Posted at This Day in Presbyterian History:

We might not have even noticed William Floyd in history had he not been in place and time a signer of the Declaration of Independence. He was like countless others in the early history of our nation. From a family which had emigrated from the old country, this time from Wales, William Floyd was born in Brookhaven, Long Island in 1734. Despite the prominence of the parents, he received no academic education outside the home, and only the barest of education in the home. The eldest son with seven younger brothers and sisters, at age 20, he found himself as the owner of the estate of his parents when both of them died within two months of each other.
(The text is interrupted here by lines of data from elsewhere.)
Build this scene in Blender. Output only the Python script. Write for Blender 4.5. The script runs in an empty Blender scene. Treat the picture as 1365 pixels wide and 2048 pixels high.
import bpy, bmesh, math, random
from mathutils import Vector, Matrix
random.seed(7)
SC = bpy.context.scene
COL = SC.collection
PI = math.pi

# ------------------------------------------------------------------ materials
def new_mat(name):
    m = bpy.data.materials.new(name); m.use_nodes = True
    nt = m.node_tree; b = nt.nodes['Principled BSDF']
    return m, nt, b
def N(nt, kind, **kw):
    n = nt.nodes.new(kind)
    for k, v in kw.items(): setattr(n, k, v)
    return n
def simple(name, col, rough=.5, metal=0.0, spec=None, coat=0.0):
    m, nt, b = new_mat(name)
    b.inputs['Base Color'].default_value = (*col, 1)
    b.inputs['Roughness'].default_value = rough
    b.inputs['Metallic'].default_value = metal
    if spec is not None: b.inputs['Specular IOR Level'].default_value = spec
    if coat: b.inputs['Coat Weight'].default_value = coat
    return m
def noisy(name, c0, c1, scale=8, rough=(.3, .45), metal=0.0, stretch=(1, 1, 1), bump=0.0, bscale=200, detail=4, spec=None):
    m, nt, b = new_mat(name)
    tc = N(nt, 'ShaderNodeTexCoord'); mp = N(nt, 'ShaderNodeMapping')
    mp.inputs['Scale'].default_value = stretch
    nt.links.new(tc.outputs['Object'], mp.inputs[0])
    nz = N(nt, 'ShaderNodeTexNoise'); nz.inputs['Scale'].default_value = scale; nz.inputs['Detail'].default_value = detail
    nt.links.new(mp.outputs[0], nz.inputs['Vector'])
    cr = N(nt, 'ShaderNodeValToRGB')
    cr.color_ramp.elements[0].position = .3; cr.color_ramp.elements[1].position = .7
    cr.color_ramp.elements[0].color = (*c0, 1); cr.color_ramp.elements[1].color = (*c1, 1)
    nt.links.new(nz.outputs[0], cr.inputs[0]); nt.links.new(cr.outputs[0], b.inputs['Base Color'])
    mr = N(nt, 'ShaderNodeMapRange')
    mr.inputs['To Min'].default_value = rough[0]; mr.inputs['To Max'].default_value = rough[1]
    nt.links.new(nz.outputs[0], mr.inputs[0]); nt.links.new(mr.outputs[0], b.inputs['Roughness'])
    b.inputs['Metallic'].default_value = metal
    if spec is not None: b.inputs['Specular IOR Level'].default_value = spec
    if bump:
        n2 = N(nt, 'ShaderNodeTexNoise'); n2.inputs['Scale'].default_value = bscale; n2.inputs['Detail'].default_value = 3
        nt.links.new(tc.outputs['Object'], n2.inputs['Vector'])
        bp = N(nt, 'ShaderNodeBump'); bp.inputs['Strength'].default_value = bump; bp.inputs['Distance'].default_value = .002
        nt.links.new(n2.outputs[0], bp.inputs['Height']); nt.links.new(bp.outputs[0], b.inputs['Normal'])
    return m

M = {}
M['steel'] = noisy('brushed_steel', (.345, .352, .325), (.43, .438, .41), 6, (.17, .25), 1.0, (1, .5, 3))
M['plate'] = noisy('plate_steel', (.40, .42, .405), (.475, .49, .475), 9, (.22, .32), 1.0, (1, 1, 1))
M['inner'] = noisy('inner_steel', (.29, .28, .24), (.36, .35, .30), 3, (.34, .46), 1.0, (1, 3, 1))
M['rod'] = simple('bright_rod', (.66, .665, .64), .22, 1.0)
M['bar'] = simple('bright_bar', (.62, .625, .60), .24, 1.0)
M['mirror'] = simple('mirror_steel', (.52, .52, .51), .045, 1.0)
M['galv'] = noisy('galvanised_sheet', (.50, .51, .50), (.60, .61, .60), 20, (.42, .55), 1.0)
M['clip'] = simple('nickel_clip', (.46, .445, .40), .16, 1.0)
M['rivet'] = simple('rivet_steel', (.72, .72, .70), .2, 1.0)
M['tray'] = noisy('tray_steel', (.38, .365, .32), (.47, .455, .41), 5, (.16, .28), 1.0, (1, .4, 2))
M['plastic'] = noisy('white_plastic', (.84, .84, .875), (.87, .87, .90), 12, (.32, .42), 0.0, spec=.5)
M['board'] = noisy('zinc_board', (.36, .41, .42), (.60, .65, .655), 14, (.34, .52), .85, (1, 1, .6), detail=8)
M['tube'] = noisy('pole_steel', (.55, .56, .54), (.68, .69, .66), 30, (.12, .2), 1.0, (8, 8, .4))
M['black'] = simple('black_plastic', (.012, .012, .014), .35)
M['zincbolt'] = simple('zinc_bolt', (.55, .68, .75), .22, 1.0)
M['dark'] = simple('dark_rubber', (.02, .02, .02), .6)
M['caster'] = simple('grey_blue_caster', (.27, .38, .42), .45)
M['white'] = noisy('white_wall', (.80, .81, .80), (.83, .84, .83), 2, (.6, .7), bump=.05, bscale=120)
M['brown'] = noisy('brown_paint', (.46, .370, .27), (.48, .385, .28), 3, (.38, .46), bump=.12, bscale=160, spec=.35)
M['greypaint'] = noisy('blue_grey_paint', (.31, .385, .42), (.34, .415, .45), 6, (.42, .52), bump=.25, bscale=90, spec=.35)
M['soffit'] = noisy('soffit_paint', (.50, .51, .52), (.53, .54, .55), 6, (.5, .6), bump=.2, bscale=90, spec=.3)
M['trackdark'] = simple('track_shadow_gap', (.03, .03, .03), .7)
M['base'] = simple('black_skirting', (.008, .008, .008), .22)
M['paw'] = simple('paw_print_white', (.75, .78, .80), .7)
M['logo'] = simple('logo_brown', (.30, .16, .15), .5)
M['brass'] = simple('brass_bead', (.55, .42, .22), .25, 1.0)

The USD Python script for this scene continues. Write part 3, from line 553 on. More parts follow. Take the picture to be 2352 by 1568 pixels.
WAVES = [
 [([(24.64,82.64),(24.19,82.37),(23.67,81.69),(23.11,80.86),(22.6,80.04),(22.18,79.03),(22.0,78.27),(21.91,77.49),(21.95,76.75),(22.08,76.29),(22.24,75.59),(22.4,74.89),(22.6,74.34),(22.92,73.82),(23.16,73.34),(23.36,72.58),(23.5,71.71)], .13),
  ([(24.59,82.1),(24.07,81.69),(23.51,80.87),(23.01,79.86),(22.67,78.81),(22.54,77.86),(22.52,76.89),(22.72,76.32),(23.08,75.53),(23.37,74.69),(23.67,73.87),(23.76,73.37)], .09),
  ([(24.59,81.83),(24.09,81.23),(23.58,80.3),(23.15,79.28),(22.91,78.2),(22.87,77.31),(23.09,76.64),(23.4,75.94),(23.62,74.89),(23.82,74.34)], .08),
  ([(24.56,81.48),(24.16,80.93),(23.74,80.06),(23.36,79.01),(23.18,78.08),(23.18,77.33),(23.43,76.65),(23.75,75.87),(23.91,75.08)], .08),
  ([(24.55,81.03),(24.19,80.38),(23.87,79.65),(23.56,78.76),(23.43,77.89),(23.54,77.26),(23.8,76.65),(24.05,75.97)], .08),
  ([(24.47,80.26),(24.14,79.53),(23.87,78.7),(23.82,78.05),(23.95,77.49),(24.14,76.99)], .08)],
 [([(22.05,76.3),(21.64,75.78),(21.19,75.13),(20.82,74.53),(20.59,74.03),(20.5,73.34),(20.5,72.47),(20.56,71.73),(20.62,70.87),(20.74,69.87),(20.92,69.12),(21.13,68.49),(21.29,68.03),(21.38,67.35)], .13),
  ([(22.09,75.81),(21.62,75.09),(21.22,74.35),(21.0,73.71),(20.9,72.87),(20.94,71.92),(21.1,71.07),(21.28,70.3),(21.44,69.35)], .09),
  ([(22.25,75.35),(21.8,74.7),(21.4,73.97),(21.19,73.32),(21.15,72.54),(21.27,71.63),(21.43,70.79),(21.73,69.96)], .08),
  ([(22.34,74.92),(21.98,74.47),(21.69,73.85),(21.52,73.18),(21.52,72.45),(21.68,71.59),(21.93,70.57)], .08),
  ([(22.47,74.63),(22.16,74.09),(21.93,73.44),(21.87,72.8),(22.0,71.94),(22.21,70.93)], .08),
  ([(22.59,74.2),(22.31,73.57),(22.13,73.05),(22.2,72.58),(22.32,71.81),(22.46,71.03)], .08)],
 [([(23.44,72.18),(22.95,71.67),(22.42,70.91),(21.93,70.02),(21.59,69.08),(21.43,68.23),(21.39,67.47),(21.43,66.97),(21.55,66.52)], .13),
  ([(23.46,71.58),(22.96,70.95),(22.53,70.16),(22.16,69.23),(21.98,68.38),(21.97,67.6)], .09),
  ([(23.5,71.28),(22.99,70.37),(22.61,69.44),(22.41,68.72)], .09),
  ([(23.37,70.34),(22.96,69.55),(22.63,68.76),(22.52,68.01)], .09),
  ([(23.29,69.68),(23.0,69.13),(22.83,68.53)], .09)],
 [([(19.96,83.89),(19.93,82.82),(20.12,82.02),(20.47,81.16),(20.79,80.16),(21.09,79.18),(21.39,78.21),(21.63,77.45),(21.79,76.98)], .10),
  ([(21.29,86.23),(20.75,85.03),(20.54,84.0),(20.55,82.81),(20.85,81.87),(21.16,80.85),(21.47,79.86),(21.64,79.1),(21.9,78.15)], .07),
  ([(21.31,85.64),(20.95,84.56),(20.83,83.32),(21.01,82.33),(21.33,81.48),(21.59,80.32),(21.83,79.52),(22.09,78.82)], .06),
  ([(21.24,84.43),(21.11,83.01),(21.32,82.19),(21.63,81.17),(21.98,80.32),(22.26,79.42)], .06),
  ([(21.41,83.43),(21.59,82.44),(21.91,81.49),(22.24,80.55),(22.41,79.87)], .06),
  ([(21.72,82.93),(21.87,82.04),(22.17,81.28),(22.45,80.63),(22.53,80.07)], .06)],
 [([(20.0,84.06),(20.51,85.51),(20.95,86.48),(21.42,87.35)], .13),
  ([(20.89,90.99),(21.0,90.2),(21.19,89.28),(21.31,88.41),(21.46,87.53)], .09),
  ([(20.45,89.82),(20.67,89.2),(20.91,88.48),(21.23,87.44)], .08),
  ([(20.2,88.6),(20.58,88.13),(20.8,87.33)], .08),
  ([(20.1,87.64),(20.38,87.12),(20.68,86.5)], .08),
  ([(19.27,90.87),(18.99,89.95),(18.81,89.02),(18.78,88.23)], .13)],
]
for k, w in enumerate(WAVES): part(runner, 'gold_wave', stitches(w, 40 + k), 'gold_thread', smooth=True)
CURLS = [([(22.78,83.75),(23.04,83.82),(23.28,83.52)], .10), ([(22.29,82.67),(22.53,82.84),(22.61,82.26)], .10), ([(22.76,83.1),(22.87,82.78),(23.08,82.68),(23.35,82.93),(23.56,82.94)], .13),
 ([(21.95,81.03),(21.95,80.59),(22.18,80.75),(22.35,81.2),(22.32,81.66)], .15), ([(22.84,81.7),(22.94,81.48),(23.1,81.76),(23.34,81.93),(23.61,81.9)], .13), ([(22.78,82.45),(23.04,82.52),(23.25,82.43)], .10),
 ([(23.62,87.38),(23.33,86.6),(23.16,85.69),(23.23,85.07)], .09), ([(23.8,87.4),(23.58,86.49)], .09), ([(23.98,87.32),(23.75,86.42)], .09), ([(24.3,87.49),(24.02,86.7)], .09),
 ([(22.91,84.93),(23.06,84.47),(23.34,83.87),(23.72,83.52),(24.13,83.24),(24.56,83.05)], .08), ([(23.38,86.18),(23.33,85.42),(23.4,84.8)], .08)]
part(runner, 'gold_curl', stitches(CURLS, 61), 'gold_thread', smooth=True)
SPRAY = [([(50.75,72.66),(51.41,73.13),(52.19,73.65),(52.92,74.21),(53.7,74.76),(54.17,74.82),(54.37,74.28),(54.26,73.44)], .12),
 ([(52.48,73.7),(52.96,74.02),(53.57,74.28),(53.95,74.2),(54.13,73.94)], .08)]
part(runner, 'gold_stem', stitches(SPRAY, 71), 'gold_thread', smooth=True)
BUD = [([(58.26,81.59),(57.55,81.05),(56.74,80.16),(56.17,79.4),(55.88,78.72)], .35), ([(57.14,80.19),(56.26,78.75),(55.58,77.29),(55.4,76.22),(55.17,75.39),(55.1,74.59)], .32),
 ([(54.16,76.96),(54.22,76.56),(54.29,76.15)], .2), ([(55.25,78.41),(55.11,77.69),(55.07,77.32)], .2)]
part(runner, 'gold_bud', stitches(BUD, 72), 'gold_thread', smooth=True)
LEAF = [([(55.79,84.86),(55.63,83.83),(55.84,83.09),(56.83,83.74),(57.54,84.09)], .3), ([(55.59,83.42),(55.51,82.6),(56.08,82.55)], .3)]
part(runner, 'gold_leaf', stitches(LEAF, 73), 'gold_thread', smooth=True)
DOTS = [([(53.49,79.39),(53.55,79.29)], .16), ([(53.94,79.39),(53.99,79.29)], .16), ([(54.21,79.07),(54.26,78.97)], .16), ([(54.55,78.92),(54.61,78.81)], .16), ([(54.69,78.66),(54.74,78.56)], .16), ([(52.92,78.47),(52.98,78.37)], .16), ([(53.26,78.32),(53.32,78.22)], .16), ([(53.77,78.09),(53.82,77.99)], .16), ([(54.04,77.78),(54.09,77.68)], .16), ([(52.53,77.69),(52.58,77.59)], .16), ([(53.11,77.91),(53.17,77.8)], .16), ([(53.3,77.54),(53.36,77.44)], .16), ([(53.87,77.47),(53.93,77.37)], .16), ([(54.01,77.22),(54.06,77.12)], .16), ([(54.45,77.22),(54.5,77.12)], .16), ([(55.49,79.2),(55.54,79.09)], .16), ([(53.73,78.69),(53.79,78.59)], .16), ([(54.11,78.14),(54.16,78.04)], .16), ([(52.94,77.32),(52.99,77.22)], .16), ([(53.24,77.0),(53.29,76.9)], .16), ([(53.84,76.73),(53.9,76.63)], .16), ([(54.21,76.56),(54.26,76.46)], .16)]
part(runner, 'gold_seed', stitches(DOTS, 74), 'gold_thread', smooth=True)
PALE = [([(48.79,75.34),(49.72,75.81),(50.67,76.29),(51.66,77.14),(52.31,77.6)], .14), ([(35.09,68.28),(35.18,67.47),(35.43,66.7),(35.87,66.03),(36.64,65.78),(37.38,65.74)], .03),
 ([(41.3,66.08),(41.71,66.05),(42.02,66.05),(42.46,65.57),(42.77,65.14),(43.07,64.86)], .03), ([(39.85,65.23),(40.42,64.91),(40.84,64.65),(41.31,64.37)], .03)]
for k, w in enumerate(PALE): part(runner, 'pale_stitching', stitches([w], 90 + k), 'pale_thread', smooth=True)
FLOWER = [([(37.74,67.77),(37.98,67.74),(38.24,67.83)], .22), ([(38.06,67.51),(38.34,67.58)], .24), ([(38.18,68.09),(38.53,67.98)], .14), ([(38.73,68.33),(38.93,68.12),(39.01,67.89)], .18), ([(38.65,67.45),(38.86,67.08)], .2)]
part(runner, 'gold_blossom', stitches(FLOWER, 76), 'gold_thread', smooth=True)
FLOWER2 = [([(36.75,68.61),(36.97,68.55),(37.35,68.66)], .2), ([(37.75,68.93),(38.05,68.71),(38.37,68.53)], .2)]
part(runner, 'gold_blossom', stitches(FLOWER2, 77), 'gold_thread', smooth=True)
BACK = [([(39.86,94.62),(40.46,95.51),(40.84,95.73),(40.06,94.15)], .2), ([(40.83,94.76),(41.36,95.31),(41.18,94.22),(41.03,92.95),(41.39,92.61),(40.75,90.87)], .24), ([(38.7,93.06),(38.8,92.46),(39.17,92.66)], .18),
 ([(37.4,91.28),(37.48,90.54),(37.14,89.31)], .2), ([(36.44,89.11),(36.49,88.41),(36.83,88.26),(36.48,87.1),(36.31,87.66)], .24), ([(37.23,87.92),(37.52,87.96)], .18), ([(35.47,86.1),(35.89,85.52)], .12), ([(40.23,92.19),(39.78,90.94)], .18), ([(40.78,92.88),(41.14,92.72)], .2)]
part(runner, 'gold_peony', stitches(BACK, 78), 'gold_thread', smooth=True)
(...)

Not interested in political matters up to the time of the American Revolution, he busied himself in military matters, even reaching that rank of Major General in the New York militia. But when the issues of separation from England were brought to the fore in the mid seventeen hundreds, he entered the political fray. His fellow Long Islanders sent him as their representative as a delegate to the Continental Congress in 1774. Indeed, with the exception of one year when the State of New York needed his presence in state government, William Floyd represented his constituents at succeeding congresses until 1783.

Now, it is true, there were no passionate speeches which have been handed down to us in the mighty decisions of Congress with his name attached to it. But he was the first of New York representatives who signed his name and sacred honor to the Declaration of Independence. For that, we should recognize him.